Striking gold jewelry and weapons made by Sarmatian nomads have been unearthed from three burial mounds in Kazakhstan that date to about the fifth century B.C.

The discoveries suggest the western Atyrau region, just north of the Caspian Sea, was once a Sarmatian heartland.

Archaeologist Marat Kassenov, who led the excavations, said in a translated statement that scientists had once considered Atyrau to be on the edges of the Sarmatian territories but that the new discoveries suggested it was actually near their center.

More than 1,000 artifacts have now been recovered from the region’s burial mounds, and around 100 were gold ornaments and jewelry of the “animalistic” Sarmatian style. “Images of predators that inhabited the region at that time — leopards, wild boars, tigers — can be seen on the found items,” Kassenov said.

The team also unearthed human remains, ceramics, two wooden bowls — a rare find because wood usually decays in burials — and two black “touchstones” with gold handles, which were probably used to reveal the purity of metals, such as gold.

Related: 2,000-year-old gold jewelry from mysterious culture discovered in Kazakhstan

Horse nomads

The nomadic Sarmatians dominated the steppe between Eastern Europe and Central Asia from about the fifth century B.C. until about the fourth century A.D. They are first mentioned in Persian writings based on ancient oral histories and may have been part of the wider Scythian culture of nomads that stretched from the Black Sea to China.

The Sarmatians were later allied with the Goths and other Germanic tribes that settled in the lands of the Western Roman Empire after its fall in the fifth century, and at times they fought as heavy cavalry for the Byzantine Empire (also called the Eastern Roman Empire).


Burial mounds

Many of the finds were made during excavations in 2023 and 2024 of the “Karabau-2” burial mound in the Atyrau region, according to the statement.
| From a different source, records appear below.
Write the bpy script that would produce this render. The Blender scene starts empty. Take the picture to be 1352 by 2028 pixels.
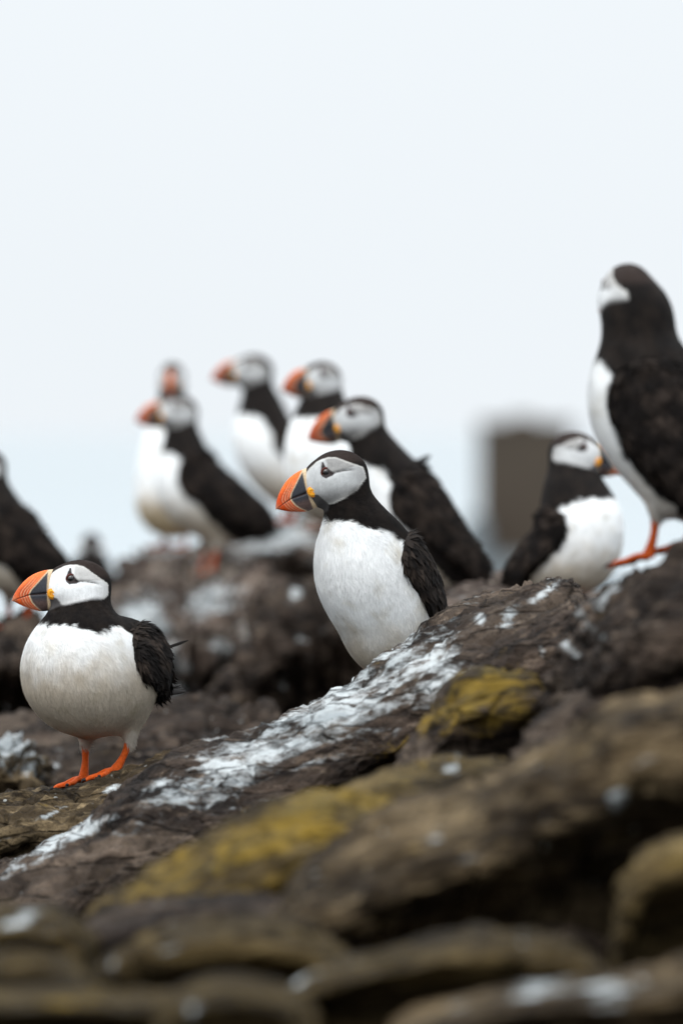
import bpy, math, random
import numpy as np
from mathutils import Vector, Matrix, Euler

rad = math.radians
S = bpy.context.scene
COL = S.collection

# ------------------------------------------------------------------ camera
LENS, SENSOR, FOCUS = 300.0, 36.0, 9.02
KPX = 2028.0 * LENS / SENSOR                    # photo pixels per unit of tangent
PITCH = math.atan((1014 - 852) / KPX)
cam_d = bpy.data.cameras.new('camera')
cam = bpy.data.objects.new('camera', cam_d); COL.objects.link(cam)
cam_d.sensor_fit = 'VERTICAL'; cam_d.sensor_height = SENSOR; cam_d.sensor_width = 24
cam_d.lens = LENS; cam_d.clip_start = 0.1; cam_d.clip_end = 60000
cam.location = (0, 0, 0); cam.rotation_euler = (rad(90) - PITCH, 0, 0)
cam_d.dof.use_dof = True; cam_d.dof.focus_distance = FOCUS; cam_d.dof.aperture_fstop = 6.9
cam_d.dof.aperture_blades = 0
S.camera = cam

# ------------------------------------------------------------------ world: bright overcast
SUN_EL, SUN_AZ = rad(54), rad(215)
W = bpy.data.worlds.new('World'); S.world = W; W.use_nodes = True
nt = W.node_tree; nt.nodes.clear()
def wn(t, **k):
    n = nt.nodes.new(t)
    for a, v in k.items(): setattr(n, a, v)
    return n
out = wn('ShaderNodeOutputWorld'); bg = wn('ShaderNodeBackground'); bg.inputs['Strength'].default_value = 0.1
sky = wn('ShaderNodeTexSky', sky_type='NISHITA', sun_disc=False, sun_elevation=SUN_EL, sun_rotation=SUN_AZ)
sky.dust_density = 6.0; sky.air_density = 1.0; sky.ozone_density = 1.0; sky.altitude = 10
hs = wn('ShaderNodeHueSaturation'); hs.inputs['Saturation'].default_value = 0.3
tc = wn('ShaderNodeTexCoord'); sx = wn('ShaderNodeSeparateXYZ')
mr = wn('ShaderNodeMapRange'); mr.interpolation_type = 'SMOOTHSTEP'; mr.inputs['From Min'].default_value = 0.0; mr.inputs['From Max'].default_value = 1.0
mr.inputs['To Min'].default_value = 1.0; mr.inputs['To Max'].default_value = 3.0
cl = wn('ShaderNodeTexNoise'); cl.inputs['Scale'].default_value = 9.0; cl.inputs['Detail'].default_value = 3.0
cmr = wn('ShaderNodeMapRange'); cmr.inputs['To Min'].default_value = 0.98; cmr.inputs['To Max'].default_value = 1.02
mm = wn('ShaderNodeMath', operation='MULTIPLY')
vs = wn('ShaderNodeVectorMath', operation='SCALE'); vs.inputs[0].default_value = (9.28, 9.82, 10.25)
mx = wn('ShaderNodeMix', data_type='RGBA'); mx.inputs['Factor'].default_value = 0.93
L = nt.links.new
L(sky.outputs[0], hs.inputs['Color']); L(tc.outputs['Generated'], sx.inputs[0]); L(sx.outputs[2], mr.inputs['Value'])
L(tc.outputs['Generated'], cl.inputs['Vector']); L(cl.outputs[0], cmr.inputs['Value'])
L(mr.outputs[0], mm.inputs[0]); L(cmr.outputs[0], mm.inputs[1]); L(mm.outputs[0], vs.inputs['Scale'])
L(hs.outputs[0], mx.inputs['A']); L(vs.outputs[0], mx.inputs['B'])
L(mx.outputs['Result'], bg.inputs['Color']); L(bg.outputs[0], out.inputs[0])

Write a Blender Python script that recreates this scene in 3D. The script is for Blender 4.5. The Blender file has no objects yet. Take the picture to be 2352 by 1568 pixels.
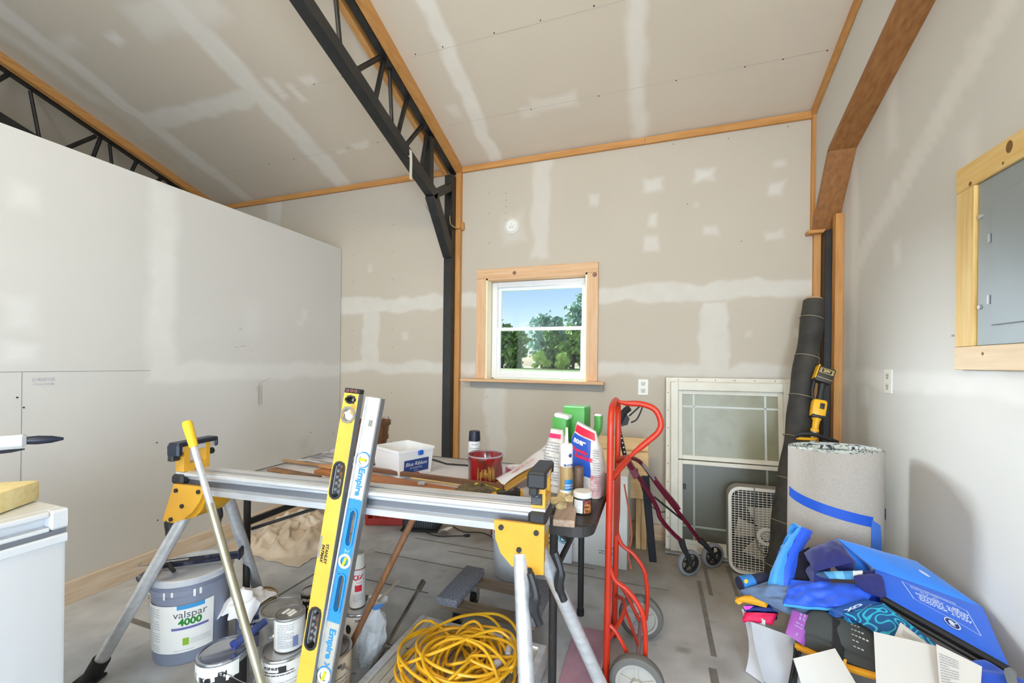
import bpy, bmesh, math, random
from mathutils import Vector as V, Matrix, noise
sc = bpy.context.scene
col = sc.collection
R = math.radians
random.seed(7)

# ------------------------------------------------------------------ camera
YAW, ROLL, H = 0.33565, 0.012139, 1.28
r0 = V((math.cos(YAW), math.sin(YAW), 0)); up = V((0, 0, 1)); fw = V((-math.sin(YAW), math.cos(YAW), 0))
rx = r0 * math.cos(ROLL) + up * math.sin(ROLL)
ux = -r0 * math.sin(ROLL) + up * math.cos(ROLL)
cd = bpy.data.cameras.new('camera'); cam = bpy.data.objects.new('camera', cd); col.objects.link(cam)
cam.matrix_world = Matrix(((rx.x, ux.x, -fw.x, 0), (rx.y, ux.y, -fw.y, 0), (rx.z, ux.z, -fw.z, H), (0, 0, 0, 1)))
cd.sensor_width = 36; cd.lens = 949.4 / 2352 * 36; cd.shift_y = 51.3 / 2352; cd.clip_start = .02; cd.clip_end = 500
sc.camera = cam

# ------------------------------------------------------------------ world, sun, lights, exposure
w = bpy.data.worlds.new('sky'); sc.world = w; w.use_nodes = True
wn = w.node_tree.nodes; wl = w.node_tree.links
bg = wn['Background']; sk = wn.new('ShaderNodeTexSky'); sk.sky_type = 'NISHITA'
sk.sun_disc = False; sk.sun_elevation = R(38); sk.sun_rotation = R(-120); sk.air_density = 1.0; sk.dust_density = .6; sk.ozone_density = 1.6
wl.new(sk.outputs[0], bg.inputs[0]); bg.inputs[1].default_value = .21

def lamp(name, kind, loc, direction, energy, color, **k):
    d = bpy.data.lights.new(name, kind); o = bpy.data.objects.new(name, d); col.objects.link(o)
    o.location = loc; o.rotation_euler = V(direction).to_track_quat('-Z', 'Y').to_euler()
    d.energy = energy; d.color = color
    for a, b in k.items(): setattr(d, a, b)
    return o
# hazy daylight that falls in through the window from beyond the field
lamp('hazy_sun', 'SUN', (-6, 9, 5), (1, -.52, -.33), 40, (.80, .90, 1), angle=R(34))
# added cool fill from behind the camera, its source is invented
lamp('added_rear_fill', 'AREA', (-1.2, -3.75, 1.25), (0, 1, .10), 170, (.72, .86, 1), shape='RECTANGLE', size=4.6, size_y=2.3)
# added cool fill from behind right, brightens the left partition
lamp('added_side_fill', 'AREA', (1.02, -1.7, 1.15), (-1, .80, -.06), 175, (.66, .83, 1), shape='RECTANGLE', size=1.1, size_y=2.0)
# added warm fill under the ridge, no lamp is known there
lamp('added_warm_fill', 'AREA', (-1.0, -.9, 3.75), (0, .35, -1), 66, (1, .86, .62), shape='RECTANGLE', size=1.3, size_y=.35)
sc.view_settings.view_transform = 'Standard'; sc.view_settings.look = 'None'
sc.view_settings.gamma = 1; sc.view_settings.use_curve_mapping = False
sc.view_settings.exposure = -0.05
sc.cycles.use_denoising = True
sc.cycles.max_bounces = 6; sc.cycles.diffuse_bounces = 4; sc.cycles.sample_clamp_indirect = 6
sc.cycles.use_adaptive_sampling = True; sc.cycles.adaptive_threshold = .12; sc.cycles.adaptive_min_samples = 16

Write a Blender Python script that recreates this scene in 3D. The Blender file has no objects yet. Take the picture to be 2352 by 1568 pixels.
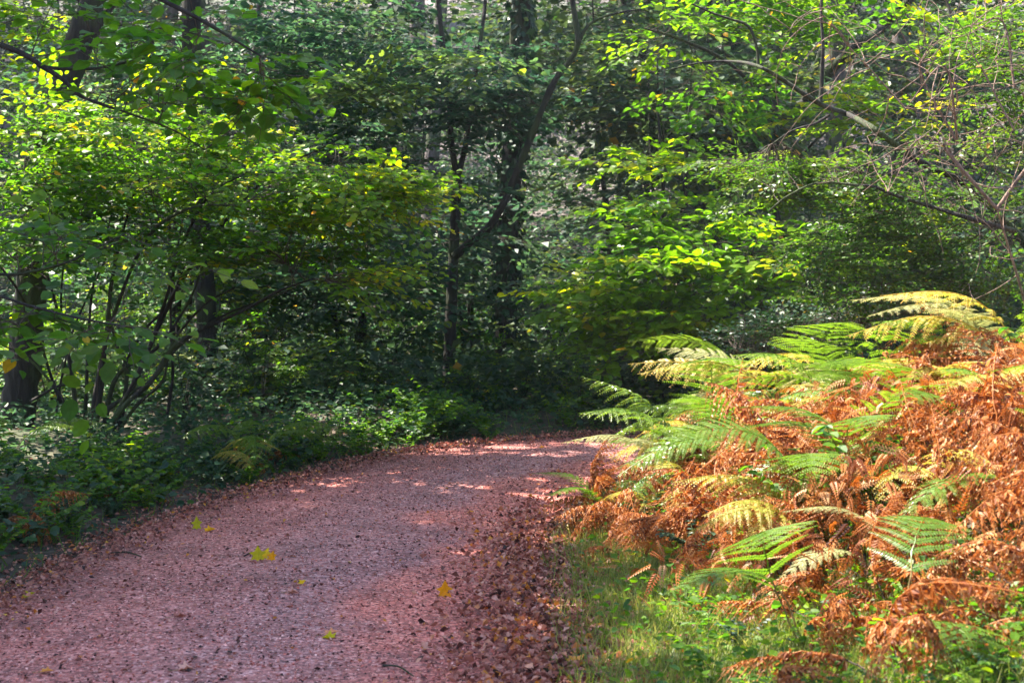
import bpy, math, random
import numpy as np
from mathutils import Vector

C = bpy.context.scene.collection
sc = bpy.context.scene
R = math.radians
rng = np.random.default_rng(7)
random.seed(7)

# ------------------------------------------------------------------ camera, light, exposure
F = 3267.0                       # focal length in units of a 2352 wide picture
CAM_Z = 1.5
PITCH = math.atan((784 - 620) / F)
cam_d = bpy.data.cameras.new('camera'); cam = bpy.data.objects.new('camera', cam_d); C.objects.link(cam)
cam.location = (0, 0, CAM_Z); cam.rotation_euler = (R(90) - PITCH, 0, 0)
cam_d.sensor_width = 36; cam_d.lens = 36 * F / 2352; cam_d.clip_end = 2000; cam_d.clip_start = 0.05
cam_d.dof.use_dof = True; cam_d.dof.focus_distance = 9.5; cam_d.dof.aperture_fstop = 5.0
sc.camera = cam

SUN = Vector((-0.48, 0.20, 0.86)).normalized()      # towards the sun
w = bpy.data.worlds.new('World'); sc.world = w; w.use_nodes = True
nt = w.node_tree; sky = nt.nodes.new('ShaderNodeTexSky'); sky.sky_type = 'NISHITA'; sky.sun_disc = False
sky.sun_elevation = math.asin(SUN.z); sky.sun_rotation = math.atan2(SUN.x, SUN.y)
bg = nt.nodes['Background']; nt.links.new(sky.outputs[0], bg.inputs[0]); bg.inputs[1].default_value = 0.115
sd = bpy.data.lights.new('sun', 'SUN'); sd.energy = 5.0; sd.angle = R(0.5); sd.color = (1.0, 0.93, 0.80)
so = bpy.data.objects.new('sun', sd); C.objects.link(so); so.rotation_euler = (-SUN).to_track_quat('-Z', 'Y').to_euler()
so.location = (-12, 14, 22)
sc.view_settings.view_transform = 'Standard'; sc.view_settings.look = 'None'
sc.view_settings.exposure = 2.3; sc.view_settings.gamma = 1.0
sc.render.engine = 'CYCLES'
cy = sc.cycles
cy.max_bounces = 7; cy.diffuse_bounces = 4; cy.glossy_bounces = 2; cy.transmission_bounces = 4; cy.transparent_max_bounces = 4
cy.use_denoising = True; cy.sample_clamp_indirect = 4.0; cy.caustics_reflective = False; cy.caustics_refractive = False
sc.render.use_persistent_data = False

def at(u, v, d):
    """point seen at (u, v) of a 2352 x 1568 picture, d metres along the view axis"""
    a = (u - 1176) / F; b = (784 - v) / F
    cp, sp = math.cos(PITCH), math.sin(PITCH)
    return np.array([a * d, d * (cp + b * sp), CAM_Z + d * (-sp + b * cp)])

# ------------------------------------------------------------------ object helpers
def tag(o, label=None, cat=None, group=None, kind=None):
    if label: o['label'] = label
    if cat: o['category'] = cat
    if group: o['group'] = group
    if kind: o['kind'] = kind
    return o

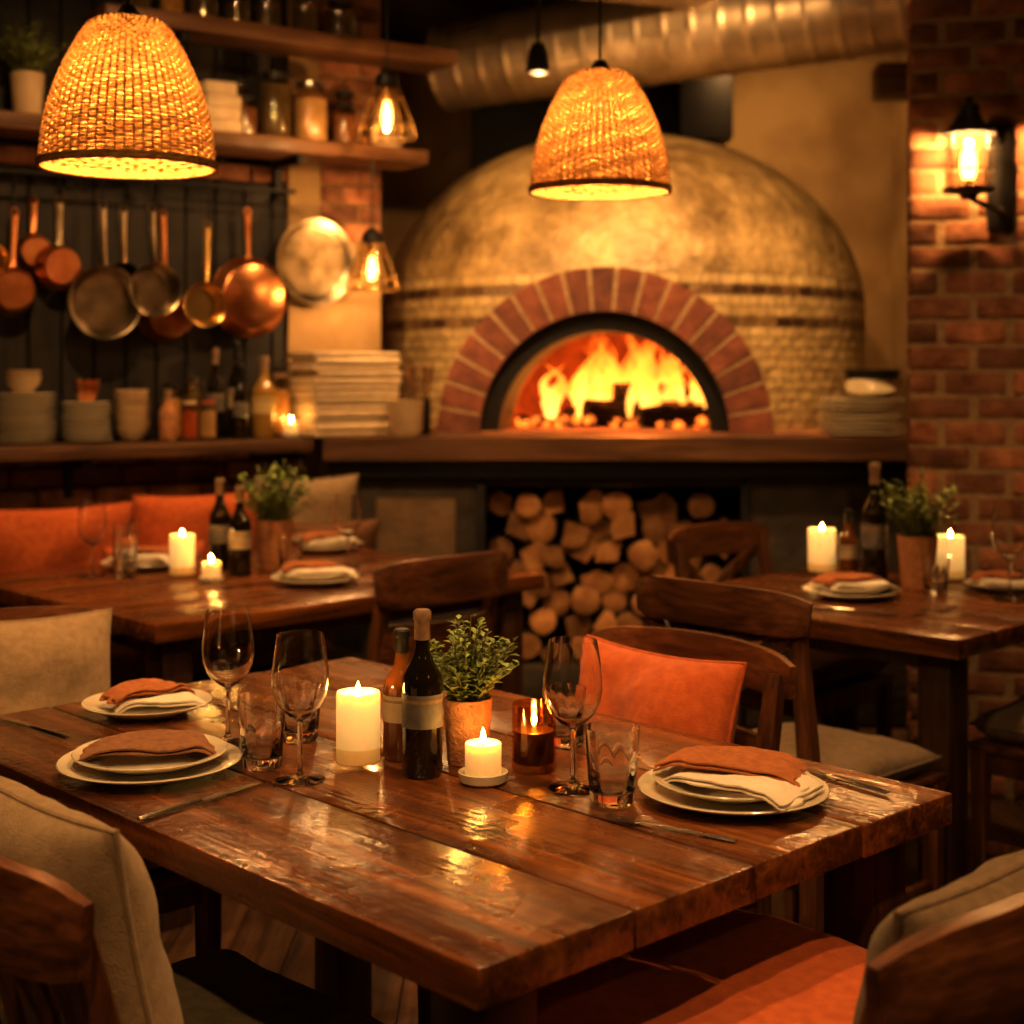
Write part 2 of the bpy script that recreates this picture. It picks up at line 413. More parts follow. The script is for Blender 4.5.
# ------------------------------------------------------------------ oven
CT=1.10
OX,OY=.505,6.9
oa=-.135
MO=T(OX,OY,CT,rz=oa)
def domemat():
    m,nt,out=newmat('oven_dome_mosaic')
    p=N(nt,'ShaderNodeBsdfPrincipled');nt.links.new(p.outputs[0],out.inputs[0])
    tc=N(nt,'ShaderNodeTexCoord');sx=N(nt,'ShaderNodeSeparateXYZ');nt.links.new(tc.outputs['Object'],sx.inputs[0])
    at=N(nt,'ShaderNodeMath',operation='ARCTAN2');nt.links.new(sx.outputs[0],at.inputs[0])
    ng=N(nt,'ShaderNodeMath',operation='MULTIPLY');ng.inputs[1].default_value=-1;nt.links.new(sx.outputs[1],ng.inputs[0]);nt.links.new(ng.outputs[0],at.inputs[1])
    u=N(nt,'ShaderNodeMath',operation='MULTIPLY');u.inputs[1].default_value=1.1;nt.links.new(at.outputs[0],u.inputs[0])
    cb=N(nt,'ShaderNodeCombineXYZ');nt.links.new(u.outputs[0],cb.inputs[0]);nt.links.new(sx.outputs[2],cb.inputs[1])
    def brick(c1,c2,mo,bias=0):
        k=N(nt,'ShaderNodeTexBrick');k.inputs['Color1'].default_value=(*c1,1);k.inputs['Color2'].default_value=(*c2,1);k.inputs['Mortar'].default_value=(*mo,1)
        k.inputs['Scale'].default_value=1;k.inputs['Brick Width'].default_value=.085;k.inputs['Row Height'].default_value=.042;k.inputs['Mortar Size'].default_value=.003;k.inputs['Mortar Smooth'].default_value=.3
        k.inputs['Bias'].default_value=bias
        nt.links.new(cb.outputs[0],k.inputs['Vector']);return k
    k1=brick((.54,.40,.19),(.40,.28,.125),(.15,.09,.04))
    k2=brick((.05,.022,.010),(.30,.18,.075),(.30,.20,.10),-.25)
    nz=N(nt,'ShaderNodeTexNoise');nz.inputs['Scale'].default_value=3.2;nz.inputs['Detail'].default_value=10;nz.inputs['Roughness'].default_value=.72;nt.links.new(tc.outputs['Object'],nz.inputs['Vector'])
    rp=N(nt,'ShaderNodeValToRGB');rp.color_ramp.elements[0].position=.35;rp.color_ramp.elements[0].color=(.20,.125,.05,1);rp.color_ramp.elements[1].position=.66;rp.color_ramp.elements[1].color=(.52,.37,.17,1)
    nt.links.new(nz.outputs[0],rp.inputs[0])
    def band(a,c):
        g=N(nt,'ShaderNodeMath',operation='GREATER_THAN');g.inputs[1].default_value=a;nt.links.new(sx.outputs[2],g.inputs[0])
        h=N(nt,'ShaderNodeMath',operation='LESS_THAN');h.inputs[1].default_value=c;nt.links.new(sx.outputs[2],h.inputs[0])
        q=N(nt,'ShaderNodeMath',operation='MULTIPLY');nt.links.new(g.outputs[0],q.inputs[0]);nt.links.new(h.outputs[0],q.inputs[1]);return q
    b1=band(.042*10,.042*11);b2=band(.042*13,.042*14);s=N(nt,'ShaderNodeMath',operation='ADD');nt.links.new(b1.outputs[0],s.inputs[0]);nt.links.new(b2.outputs[0],s.inputs[1])
    m1=N(nt,'ShaderNodeMix',data_type='RGBA');nt.links.new(s.outputs[0],m1.inputs[0]);nt.links.new(k1.outputs[0],m1.inputs[6]);nt.links.new(k2.outputs[0],m1.inputs[7])
    up=N(nt,'ShaderNodeMath',operation='GREATER_THAN');up.inputs[1].default_value=.042*15;nt.links.new(sx.outputs[2],up.inputs[0])
    m2=N(nt,'ShaderNodeMix',data_type='RGBA');nt.links.new(up.outputs[0],m2.inputs[0]);nt.links.new(m1.outputs[2],m2.inputs[6]);nt.links.new(rp.outputs[0],m2.inputs[7])
    mr=N(nt,'ShaderNodeMapRange');mr.inputs['From Min'].default_value=.3;mr.inputs['From Max'].default_value=.7;mr.inputs['To Min'].default_value=.65;mr.inputs['To Max'].default_value=1.25;nt.links.new(nz.outputs[0],mr.inputs['Value'])
    sc=N(nt,'ShaderNodeVectorMath',operation='SCALE');nt.links.new(m2.outputs[2],sc.inputs[0]);nt.links.new(mr.outputs[0],sc.inputs['Scale'])
    nt.links.new(sc.outputs[0],p.inputs['Base Color'])
    p.inputs['Roughness'].default_value=.4
    hh=N(nt,'ShaderNodeMath',operation='MULTIPLY');hh.inputs[1].default_value=-1.0;nt.links.new(k1.outputs['Fac'],hh.inputs[0])
    iv=N(nt,'ShaderNodeMath',operation='SUBTRACT');iv.inputs[0].default_value=1;nt.links.new(up.outputs[0],iv.inputs[1])
    h2=N(nt,'ShaderNodeMath',operation='MULTIPLY');nt.links.new(hh.outputs[0],h2.inputs[0]);nt.links.new(iv.outputs[0],h2.inputs[1])
    n4=N(nt,'ShaderNodeTexNoise');n4.inputs['Scale'].default_value=18;n4.inputs['Detail'].default_value=8;nt.links.new(tc.outputs['Object'],n4.inputs['Vector'])
    ad=N(nt,'ShaderNodeMath',operation='MULTIPLY_ADD');ad.inputs[1].default_value=1.5;nt.links.new(n4.outputs[0],ad.inputs[0]);nt.links.new(h2.outputs[0],ad.inputs[2])
    bp=N(nt,'ShaderNodeBump');bp.inputs['Strength'].default_value=.65;bp.inputs['Distance'].default_value=.02;nt.links.new(ad.outputs[0],bp.inputs['Height']);nt.links.new(bp.outputs[0],p.inputs['Normal'])
    return m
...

Such burial mounds are known as “kurgans” in Eastern Europe, from a Turkish word for “mound” that was adopted in many Slavic languages.

The Karabau-2 kurgan stands about 10 feet (3 meters) high at its peak and forms a circular mound with a diameter of about 230 feet (70 m). The archaeologists determined that it had been used for at least nine individual burials, of which only two had been plundered by looters, the statement said.

The archaeologists also excavated two other burial mounds a few miles away, each with between 10 and 15 graves, which yielded iron and bronze weapons, as well as jewelry, household items, and silver “pictograms” representing a saiga antelope and a wolf. One grave also contained a gold bracelet weighing about 13 ounces (370 grams).

The high value of the artifacts suggests the kurgans had been burial sites for wealthy or even “royal” Sarmatians, the statement said.